The problem of coping with the often necessary professional divorce between advocacy and emotional commitment may also account for many dropouts from the profession. There are studies on the number of lawyers who fail to find employment or drop out of the profession because it is not economically viable for them. However, I am not aware of any study that tracks the reasons otherwise successful lawyers drop out to become writers, teachers, movie producers, ski bums and business persons, often, although not always, at substantial economic sacrifice. Although my data is again impressionistic, I believe that a substantial number of otherwise successful lawyers leave the profession every year for other than economic reasons. I am aware of the significant number who have left partly because they dislike the emotional detachment of the profession.

The emotional detachment inherent in the profession may also explain, at least in part, the steady exodus of private sector lawyers into the professions of teaching and public interest law. In teaching, the divorce of advocacy and emotion is ended by the fact that there are no causes, as such, to espouse on anyone's behalf.

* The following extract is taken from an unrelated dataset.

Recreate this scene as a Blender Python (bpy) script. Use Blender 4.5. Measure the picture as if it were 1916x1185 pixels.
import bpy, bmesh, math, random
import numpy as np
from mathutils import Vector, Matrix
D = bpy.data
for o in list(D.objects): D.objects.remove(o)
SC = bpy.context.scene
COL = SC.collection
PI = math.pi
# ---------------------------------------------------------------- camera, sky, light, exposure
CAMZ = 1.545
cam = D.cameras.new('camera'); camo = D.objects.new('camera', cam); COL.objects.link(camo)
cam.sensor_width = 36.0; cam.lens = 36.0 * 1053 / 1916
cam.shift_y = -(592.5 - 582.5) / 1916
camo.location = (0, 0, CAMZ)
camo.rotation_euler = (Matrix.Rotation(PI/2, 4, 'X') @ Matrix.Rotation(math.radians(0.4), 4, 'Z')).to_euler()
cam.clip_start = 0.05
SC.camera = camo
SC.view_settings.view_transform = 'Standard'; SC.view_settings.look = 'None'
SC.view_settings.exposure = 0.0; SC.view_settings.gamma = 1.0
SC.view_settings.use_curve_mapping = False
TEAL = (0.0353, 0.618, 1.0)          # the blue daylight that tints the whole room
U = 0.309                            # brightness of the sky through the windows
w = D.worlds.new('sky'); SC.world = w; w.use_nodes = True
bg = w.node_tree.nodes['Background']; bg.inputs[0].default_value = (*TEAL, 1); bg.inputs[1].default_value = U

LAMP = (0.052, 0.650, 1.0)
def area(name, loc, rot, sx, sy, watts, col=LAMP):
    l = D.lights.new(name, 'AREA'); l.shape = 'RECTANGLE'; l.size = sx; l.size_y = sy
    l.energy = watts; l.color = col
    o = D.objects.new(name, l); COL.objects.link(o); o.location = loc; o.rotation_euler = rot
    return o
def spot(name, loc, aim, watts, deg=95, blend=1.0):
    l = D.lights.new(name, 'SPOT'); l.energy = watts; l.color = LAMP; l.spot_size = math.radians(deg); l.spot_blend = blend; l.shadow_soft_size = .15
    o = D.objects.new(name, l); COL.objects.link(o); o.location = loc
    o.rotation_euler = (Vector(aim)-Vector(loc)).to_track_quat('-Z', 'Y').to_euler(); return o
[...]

In public interest law (with the exception of legal-aid type work) nominal clients exist, but the causes being advocated are usually those with which the public interest lawyers themselves emotionally identify at the outset.

Whatever the validity of my personal observations on these matters, wider candid discussion might be useful both to those who find themselves troubled by the demands of a profession they have already joined and by those who think about becoming lawyers.